Bislang hat die Koalition trotz wochenlanger Verhandlungen noch keinen Kompromiss gefunden, wie die Haushaltslücke in einer zweistelligen Milliardenhöhe im kommenden Jahr geschlossen werden kann. Die Grünen und SPD fordern ein erneutes Aussetzen der Schuldenbremse, was durch das Erklären einer Haushaltsnotlage möglich wäre. Die FDP fordert hingegen Kürzungen, besonders im Sozialen.

   Attacke auf Merz und AfD 

In seiner Rede warf Klingbeil der Union vor, mitverantwortlich zu sein für die "neoliberale" Politik der letzten Jahre, die die kaputten Brücken, Schulen, die schlechte Bahninfrastruktur und eine schlecht ausgestattete Bundeswehr zu verantworten habe. Mit China, den USA, Südkorea und Indien investierten die größten Volkswirtschaften dieser Welt massiv in die klimaneutrale und in digitale Modernisierung ihrer Länder. Da gehe es um Arbeitsplätze und Innovationen, Standards und Technologien der Zukunft.

"Es geht um Wohlstand und Sicherheit", so Klingbeil. "Und dann erlebe ich Friedrich Merz, der von der Wirtschaftspolitik der 90er-Jahre schwärmt. Dabei hat die Welt sich doch längst weitergedreht...Friedrich von gestern wird niemals die Zukunft unseres Landes sein. Die Zukunft dieses Landes ist ein Staat der investiert, ein Staat, der Sicherheit gibt, ein Staat, der seine Bürgerinnen und Bürger schützt."

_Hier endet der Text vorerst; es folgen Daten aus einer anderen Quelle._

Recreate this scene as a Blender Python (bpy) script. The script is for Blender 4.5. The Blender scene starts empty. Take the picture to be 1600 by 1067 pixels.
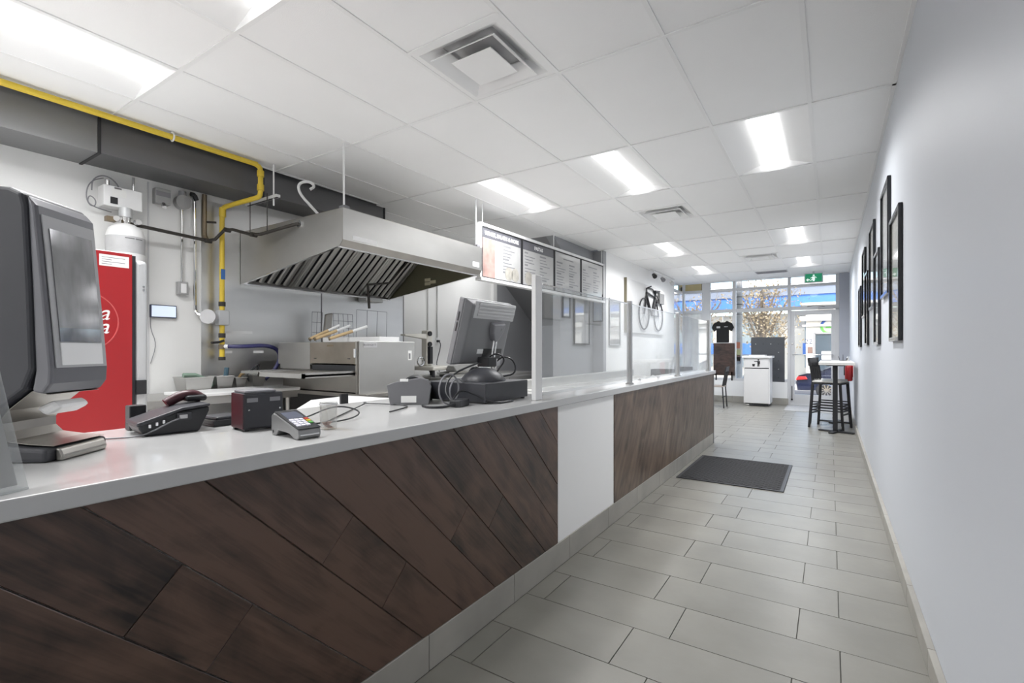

Mit Blick auf die AfD betonte Klingbeil, dass die SPD die Partei inhaltlich stellen müsse. "Die AfD führt ins Verderben", sagte er. Die AfD stehe für weniger Rechte für Arbeitnehmer, schlechtere Löhne, weniger Mitbestimmung. Sie führe Kulturkämpfe und hetze gegen Menschen mit anderem Glauben. "Die AfD ist eine arbeiterfeindliche Partei. Und: Sie hasst nichts so sehr wie den Rechtsstaat und unsere Demokratie", sagte Klingbeil.